İlginç Bir Okul Anısı

İlginç Bir Okul Anısı

06.12.2018 239

İLGİNÇ BİR OKUL ANISI  

 

Okulu temsilen hazırladığı projeyi, müdür başka öğretmene devam ettirdi, aynı şekilde hazırladığı 23 Nisan programını da elinden aldı.

Diğer meslek öğretmenleri öğrencilerle olan proje ve çalışmaları ekstra talep ederek aldıkları desteklerle yürütürken standartların dışına çıkmasına izin verilmedi.

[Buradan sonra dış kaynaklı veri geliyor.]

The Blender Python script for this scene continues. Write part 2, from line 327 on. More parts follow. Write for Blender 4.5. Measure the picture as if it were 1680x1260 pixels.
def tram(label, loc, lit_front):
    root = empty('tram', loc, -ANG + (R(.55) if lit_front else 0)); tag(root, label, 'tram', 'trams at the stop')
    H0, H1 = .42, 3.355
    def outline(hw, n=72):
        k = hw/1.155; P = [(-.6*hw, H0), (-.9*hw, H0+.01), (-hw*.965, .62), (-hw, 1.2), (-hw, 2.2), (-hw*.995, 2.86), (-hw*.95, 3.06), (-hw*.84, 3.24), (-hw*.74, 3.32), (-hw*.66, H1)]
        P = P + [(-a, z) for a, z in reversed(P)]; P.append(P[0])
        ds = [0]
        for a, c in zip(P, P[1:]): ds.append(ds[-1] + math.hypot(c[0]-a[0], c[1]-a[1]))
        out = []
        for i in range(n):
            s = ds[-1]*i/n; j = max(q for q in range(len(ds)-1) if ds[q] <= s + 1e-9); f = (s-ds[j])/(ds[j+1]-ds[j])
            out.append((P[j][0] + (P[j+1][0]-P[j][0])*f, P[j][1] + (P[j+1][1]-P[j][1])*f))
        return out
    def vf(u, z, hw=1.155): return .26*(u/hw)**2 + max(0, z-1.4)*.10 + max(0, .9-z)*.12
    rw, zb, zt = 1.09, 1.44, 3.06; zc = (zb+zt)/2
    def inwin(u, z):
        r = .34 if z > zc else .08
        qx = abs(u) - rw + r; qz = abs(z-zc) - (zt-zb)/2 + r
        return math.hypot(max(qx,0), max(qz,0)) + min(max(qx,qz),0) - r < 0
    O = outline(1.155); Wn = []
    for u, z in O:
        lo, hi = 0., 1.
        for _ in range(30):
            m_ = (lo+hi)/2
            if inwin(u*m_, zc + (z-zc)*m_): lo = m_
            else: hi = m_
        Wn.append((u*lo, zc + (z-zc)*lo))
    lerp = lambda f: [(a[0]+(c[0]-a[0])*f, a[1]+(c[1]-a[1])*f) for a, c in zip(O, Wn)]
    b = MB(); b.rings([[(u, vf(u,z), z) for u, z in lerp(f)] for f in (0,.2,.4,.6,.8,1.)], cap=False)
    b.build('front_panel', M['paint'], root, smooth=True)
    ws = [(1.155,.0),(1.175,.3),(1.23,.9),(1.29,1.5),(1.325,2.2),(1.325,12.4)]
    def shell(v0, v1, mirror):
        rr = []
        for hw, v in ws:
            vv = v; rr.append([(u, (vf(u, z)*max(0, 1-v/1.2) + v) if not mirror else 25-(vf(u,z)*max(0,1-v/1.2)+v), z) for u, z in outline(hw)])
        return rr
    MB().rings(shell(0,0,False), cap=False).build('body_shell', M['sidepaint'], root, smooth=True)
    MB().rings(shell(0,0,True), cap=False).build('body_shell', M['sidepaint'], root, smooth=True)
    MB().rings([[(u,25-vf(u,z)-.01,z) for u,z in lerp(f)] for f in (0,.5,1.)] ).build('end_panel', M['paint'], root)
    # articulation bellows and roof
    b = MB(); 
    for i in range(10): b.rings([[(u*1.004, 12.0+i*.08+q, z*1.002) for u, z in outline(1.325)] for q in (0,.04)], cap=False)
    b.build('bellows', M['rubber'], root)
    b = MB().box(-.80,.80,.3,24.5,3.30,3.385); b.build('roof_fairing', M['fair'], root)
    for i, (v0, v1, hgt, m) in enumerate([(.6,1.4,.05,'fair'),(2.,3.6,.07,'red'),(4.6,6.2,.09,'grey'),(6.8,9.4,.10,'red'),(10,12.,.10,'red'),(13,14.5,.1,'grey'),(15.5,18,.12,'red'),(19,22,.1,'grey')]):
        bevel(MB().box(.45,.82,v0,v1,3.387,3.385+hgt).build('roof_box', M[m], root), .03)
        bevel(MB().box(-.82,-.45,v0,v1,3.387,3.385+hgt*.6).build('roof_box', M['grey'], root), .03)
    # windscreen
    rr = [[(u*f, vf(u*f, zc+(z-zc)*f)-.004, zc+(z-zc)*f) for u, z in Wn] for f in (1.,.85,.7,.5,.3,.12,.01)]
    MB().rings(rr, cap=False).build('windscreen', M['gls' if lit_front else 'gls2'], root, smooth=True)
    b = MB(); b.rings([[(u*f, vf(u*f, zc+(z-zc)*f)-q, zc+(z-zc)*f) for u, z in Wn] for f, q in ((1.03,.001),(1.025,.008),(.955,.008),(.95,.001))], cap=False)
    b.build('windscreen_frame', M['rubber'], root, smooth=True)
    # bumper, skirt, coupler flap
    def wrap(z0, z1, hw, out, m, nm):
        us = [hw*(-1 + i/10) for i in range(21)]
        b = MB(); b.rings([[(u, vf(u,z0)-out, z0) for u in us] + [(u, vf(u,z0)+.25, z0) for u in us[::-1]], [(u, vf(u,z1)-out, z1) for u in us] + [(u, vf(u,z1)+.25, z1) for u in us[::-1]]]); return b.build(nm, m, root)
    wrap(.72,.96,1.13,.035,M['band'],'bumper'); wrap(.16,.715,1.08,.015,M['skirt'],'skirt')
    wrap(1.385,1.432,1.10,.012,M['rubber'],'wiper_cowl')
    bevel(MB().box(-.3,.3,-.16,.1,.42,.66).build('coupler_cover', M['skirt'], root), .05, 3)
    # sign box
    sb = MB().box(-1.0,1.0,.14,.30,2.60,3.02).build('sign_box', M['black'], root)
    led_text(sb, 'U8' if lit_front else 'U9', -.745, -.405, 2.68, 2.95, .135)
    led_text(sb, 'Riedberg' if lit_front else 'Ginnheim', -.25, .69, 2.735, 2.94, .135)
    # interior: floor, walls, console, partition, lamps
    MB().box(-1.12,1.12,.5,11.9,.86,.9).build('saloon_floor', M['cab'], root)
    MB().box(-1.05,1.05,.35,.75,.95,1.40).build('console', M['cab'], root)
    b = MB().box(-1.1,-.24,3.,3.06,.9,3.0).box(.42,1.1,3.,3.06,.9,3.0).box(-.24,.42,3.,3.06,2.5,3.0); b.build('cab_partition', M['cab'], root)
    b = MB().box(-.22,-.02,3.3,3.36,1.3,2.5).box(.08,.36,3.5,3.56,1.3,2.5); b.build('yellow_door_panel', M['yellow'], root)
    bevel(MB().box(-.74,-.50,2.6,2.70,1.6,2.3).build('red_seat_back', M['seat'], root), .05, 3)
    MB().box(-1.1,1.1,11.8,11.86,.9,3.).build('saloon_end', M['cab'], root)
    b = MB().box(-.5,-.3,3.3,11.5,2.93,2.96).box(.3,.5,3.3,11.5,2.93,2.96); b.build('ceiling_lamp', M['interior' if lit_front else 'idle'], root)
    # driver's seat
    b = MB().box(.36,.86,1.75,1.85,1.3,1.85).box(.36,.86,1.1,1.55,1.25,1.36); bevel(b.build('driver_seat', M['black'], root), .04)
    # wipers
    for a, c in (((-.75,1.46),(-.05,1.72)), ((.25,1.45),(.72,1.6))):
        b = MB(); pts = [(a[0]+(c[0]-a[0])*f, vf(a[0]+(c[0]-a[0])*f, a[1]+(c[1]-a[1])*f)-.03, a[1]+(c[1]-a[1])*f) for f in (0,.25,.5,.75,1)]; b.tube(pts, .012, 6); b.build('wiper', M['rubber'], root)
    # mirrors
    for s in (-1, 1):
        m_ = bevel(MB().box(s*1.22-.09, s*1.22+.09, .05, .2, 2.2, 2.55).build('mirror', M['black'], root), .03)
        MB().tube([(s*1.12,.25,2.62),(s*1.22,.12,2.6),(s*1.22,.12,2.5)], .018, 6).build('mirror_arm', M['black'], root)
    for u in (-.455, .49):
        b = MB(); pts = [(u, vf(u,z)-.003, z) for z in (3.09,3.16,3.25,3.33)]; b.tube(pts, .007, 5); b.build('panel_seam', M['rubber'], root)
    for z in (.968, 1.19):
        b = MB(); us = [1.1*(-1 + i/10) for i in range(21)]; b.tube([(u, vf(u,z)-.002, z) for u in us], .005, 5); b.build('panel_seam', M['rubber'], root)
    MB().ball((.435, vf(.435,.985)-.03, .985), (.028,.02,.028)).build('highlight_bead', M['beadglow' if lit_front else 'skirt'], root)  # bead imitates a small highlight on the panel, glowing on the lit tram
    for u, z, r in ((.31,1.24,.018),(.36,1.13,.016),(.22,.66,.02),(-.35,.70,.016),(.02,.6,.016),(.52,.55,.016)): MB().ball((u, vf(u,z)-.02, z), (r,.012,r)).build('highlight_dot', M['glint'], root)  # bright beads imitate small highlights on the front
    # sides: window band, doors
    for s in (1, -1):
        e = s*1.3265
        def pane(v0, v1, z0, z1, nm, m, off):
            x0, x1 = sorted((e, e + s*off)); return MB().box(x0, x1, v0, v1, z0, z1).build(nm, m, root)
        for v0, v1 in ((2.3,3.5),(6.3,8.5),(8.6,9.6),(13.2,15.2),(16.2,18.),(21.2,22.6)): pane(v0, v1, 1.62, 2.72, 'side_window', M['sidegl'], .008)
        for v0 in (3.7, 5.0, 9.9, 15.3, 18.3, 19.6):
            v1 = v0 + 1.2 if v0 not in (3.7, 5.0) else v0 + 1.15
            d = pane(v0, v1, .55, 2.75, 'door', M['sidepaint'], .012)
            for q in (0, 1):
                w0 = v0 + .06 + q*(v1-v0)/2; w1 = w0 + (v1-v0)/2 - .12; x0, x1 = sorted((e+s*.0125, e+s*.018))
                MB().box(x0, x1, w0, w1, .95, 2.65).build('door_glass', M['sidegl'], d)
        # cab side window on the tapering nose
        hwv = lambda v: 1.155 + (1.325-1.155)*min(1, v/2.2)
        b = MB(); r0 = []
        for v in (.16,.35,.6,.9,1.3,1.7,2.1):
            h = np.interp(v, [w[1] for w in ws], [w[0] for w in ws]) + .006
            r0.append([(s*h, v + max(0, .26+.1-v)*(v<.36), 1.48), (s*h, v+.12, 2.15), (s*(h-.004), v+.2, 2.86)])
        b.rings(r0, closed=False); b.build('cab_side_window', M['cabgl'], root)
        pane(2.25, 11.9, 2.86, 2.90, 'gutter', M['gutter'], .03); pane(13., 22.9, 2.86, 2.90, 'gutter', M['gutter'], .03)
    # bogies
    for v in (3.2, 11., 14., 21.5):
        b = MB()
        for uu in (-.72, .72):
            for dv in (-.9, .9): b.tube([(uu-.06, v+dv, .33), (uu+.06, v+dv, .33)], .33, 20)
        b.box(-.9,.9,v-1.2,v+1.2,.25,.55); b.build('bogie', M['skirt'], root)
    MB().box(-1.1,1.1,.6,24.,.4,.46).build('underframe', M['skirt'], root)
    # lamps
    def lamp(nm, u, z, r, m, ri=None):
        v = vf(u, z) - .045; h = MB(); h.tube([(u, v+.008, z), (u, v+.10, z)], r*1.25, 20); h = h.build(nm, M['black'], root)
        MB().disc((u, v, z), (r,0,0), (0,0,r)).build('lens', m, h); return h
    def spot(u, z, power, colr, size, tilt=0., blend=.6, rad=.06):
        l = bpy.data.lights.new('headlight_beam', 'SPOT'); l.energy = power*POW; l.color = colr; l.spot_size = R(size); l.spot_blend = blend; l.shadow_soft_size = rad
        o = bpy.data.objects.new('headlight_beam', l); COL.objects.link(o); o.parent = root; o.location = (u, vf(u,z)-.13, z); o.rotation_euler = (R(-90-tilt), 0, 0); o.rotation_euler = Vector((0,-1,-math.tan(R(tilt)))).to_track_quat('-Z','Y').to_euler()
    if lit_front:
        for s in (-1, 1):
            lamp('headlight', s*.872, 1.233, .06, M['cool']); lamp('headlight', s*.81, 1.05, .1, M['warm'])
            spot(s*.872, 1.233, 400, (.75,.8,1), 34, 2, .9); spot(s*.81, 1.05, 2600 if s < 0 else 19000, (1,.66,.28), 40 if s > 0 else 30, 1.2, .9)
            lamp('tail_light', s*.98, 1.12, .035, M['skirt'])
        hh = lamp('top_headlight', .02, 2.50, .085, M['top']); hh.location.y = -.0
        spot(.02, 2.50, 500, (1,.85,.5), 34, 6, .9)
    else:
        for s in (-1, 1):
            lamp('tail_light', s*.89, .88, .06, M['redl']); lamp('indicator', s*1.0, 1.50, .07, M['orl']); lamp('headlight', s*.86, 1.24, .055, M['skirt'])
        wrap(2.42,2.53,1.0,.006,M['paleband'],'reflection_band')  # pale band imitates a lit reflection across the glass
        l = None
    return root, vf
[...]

Geç saatlere dersler, en yoğun ve angarya çalışmalar hep ona verildi. Bir yıl oldu bu okula geleli, bunları gözlemledim. Ama ne neşesinden ne azminden ne de işine öğrencilerine olan sevgi ve ilgisinden hiç bir şey kaybetmedi.

Yaşça ondan büyüğüm bir gün dayanamadım, ” Nalan gel bakayım buraya, nedir bu, ben patlayacağım artık, bu kadar haksızlığa nasıl katlanıyorsun , üstelikte sanki hiç bir şey yokmuş gibi?” diye çıkışınca, abla iki dakika bekle dedi, kantinden elinde iki çayla yine o güler yüzü ile geldi, oturduk ne anlatacak merakla bekliyorum.

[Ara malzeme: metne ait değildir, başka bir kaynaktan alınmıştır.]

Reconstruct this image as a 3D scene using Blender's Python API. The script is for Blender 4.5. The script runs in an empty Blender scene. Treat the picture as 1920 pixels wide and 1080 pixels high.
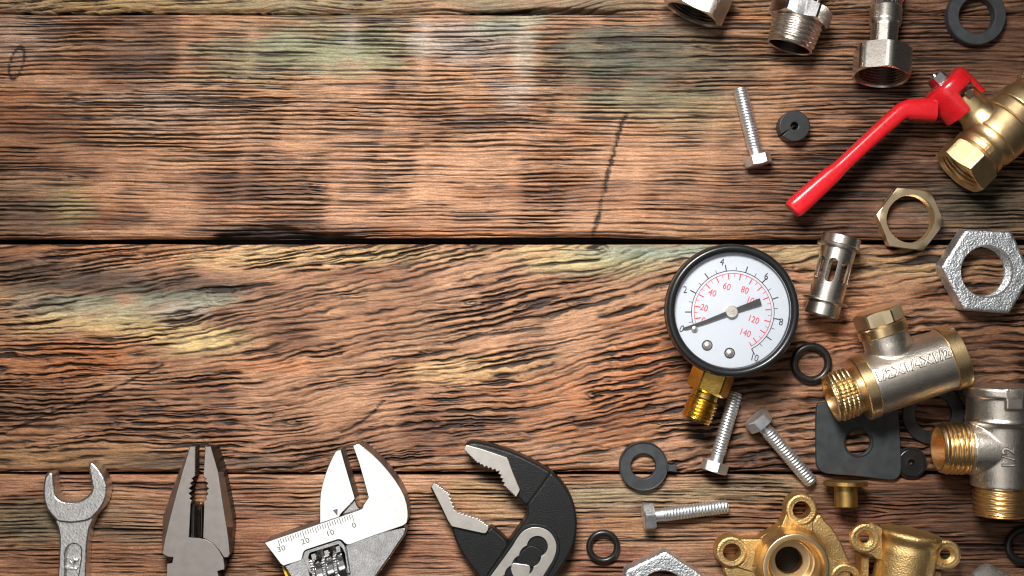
import bpy, bmesh, math, random
import numpy as np
from mathutils import Vector, Matrix

random.seed(7)
PI = math.pi
S = 50.0            # photo pixels (at the wood) per scene unit; one unit is a centimetre
D = 2300.0          # camera height, in those pixels
sc = bpy.context.scene
C = sc.collection
sc.unit_settings.system = 'METRIC'
sc.unit_settings.scale_length = 0.01

# ------------------------------------------------------------------ camera
cd = bpy.data.cameras.new('camera')
cd.sensor_width = 36.0
cd.lens = 36.0 * D / 1920.0
cd.clip_start = 0.1
cd.clip_end = 1000.0
cam = bpy.data.objects.new('camera', cd)
cam.location = (0, 0, D / S)
C.objects.link(cam)
sc.camera = cam

# ------------------------------------------------------------------ world and lamps
wd = bpy.data.worlds.new('World')
sc.world = wd
wd.use_nodes = True
wd.node_tree.nodes['Background'].inputs[0].default_value = (0.95, 0.97, 1.0, 1)
wd.node_tree.nodes['Background'].inputs[1].default_value = 0.025

def area(name, loc, target, sx, sy, power, col):
    l = bpy.data.lights.new(name, 'AREA')
    l.shape = 'RECTANGLE'; l.size = sx; l.size_y = sy; l.energy = power; l.color = col
    o = bpy.data.objects.new(name, l); C.objects.link(o)
    o.location = loc
    o.rotation_euler = (Vector(target) - Vector(loc)).to_track_quat('-Z', 'Y').to_euler()
    return o
key = area('key_softbox', (-4.0, 21.0, 38.0), (-1.5, -2.5, 0), 16, 9, 12200, (1.0, 0.972, 0.935))
key.data.spread = math.radians(93)      # a honeycomb grid on the softbox
area('overhead_softbox', (-3.0, 14.0, 90.0), (-3.0, 14.0, 0), 118, 134, 9500, (1.0, 0.985, 0.965))
area('added_left_panel', (-33.0, -26.0, 86.0), (-33.0, -26.0, 0), 54, 34, 6300, (1.0, 0.985, 0.965))  # unseen panel added to whiten the chrome wrench face by reflection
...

Başladı anlatmaya; ” Ben ilk ve orta okulda çok başarılı ve hırslı bir öğrenciydim, hatta o kadar hırslıydım ki, başkalarının beni geçmesine asla dayanamaz hâle gelmiştim.

Şimdi atölye dersi diyorlar, o zaman elişi dersi idi. Karton mukavva renkli elişi kağıtları ile süsler maketler yapardık. Bir seferinde öğretmenimiz sınıftaki diğer yapılan maketleri benimkinden daha çok beğenmişti, o kadar öfkelenmiştim ki zil çalıp herkes teneffüse çıkınca diğer bütün maketleri parçaladım yerlere atıp çiğnemeye başladım, o an öğretmen sınıfa girdi, manzarayı görünce hiç bir şey demeden okul görevlisini çağırıp yerleri temizletti, öğle arası bir ders idi.

Evi yakın olanlar evine olmayanlar kantine yemeğe gitmişlerdi. Bende elimi yüzü gözyaşlarımı anca silip toparlanmıştım. Nihayet zil çaldı ders başladı sınıfa gelen arkadaşlar şaşırdı maketleri yok olmuştu, öğretmen hepinize 10 verdim ama maketlerinizi sormayın bu günlük ders bu kadar haftaya ne yapacağımızı söyleyip herkesi serbest bıraktı.

Nalan sen otur dedi. Kapıyı kapattı, Evladım niye böyle bir şey yaptın anlam veremedim ve çok merak ettim açıklamanı istiyorum dedi. “Çünkü en iyi ben olmalıyım, onların beni geçmelerine dayanamıyorum, istemiyorum.” deyince kalkıp, eline bir parça tebeşir aldı ve tahtaya uzun düz bir çizgi çizdi.

Yüzüme bakıp bu çizgiyi nasıl kısaltırsın diye sordu. “Çizginin bir parçasını silerim” dedim başını yana sallayarak kabul etmedi. Biraz düşündüm, kalkıp elimle çizginin bir bölümünü kapattım. İşte kısaldı dedim. Bu cevabı da kabul etmedi. Sonra tahtaya ilkinden daha uzun çizgi çizdi ve “Şimdi birincisi nasıl görünüyor?” diye sordu. “Daha kısa” dedim ve hatamı anlamıştım, başımı öne eğdim.

Öğretmenim yanıma gelerek “1.si sen bir şeyleri ne kadar iyi yaptığını düşünsen de, mutlaka hayatta senden daha iyileri çıkacaktır bunu kabullenmeyi öğrenmelisin, ayrıca hiç kimse her konuda bilgili becerikli en iyi olamaz, olmak zorunda da değil…

2.si Çalışıp bilgini ve yeteneklerini arttırarak kendi çizgini uzatman, başkalarının çizgisini bölmeye çalışmandan daha iyidir, başkalarını boş ver sen kendine bak kendinle yarış.” dedi öğretmenim.

O gün yaptığımdan dolayı ne beni sınıfın önünde rencide etti, ne de okul disiplinine şikayette bulundu. Tam tersi hayatıma yön veren büyük bir ders verdi.

İşte o gün bu gündür yapmam gerekeni hakkıyla yapıp gerisiyle ilgilenmiyorum , işte bu benim işime öğrencilerime etrafımda olanlara bakış açım” Çok şaşırmıştım ama içimden de “işte bu” demekten kendimi alamadım.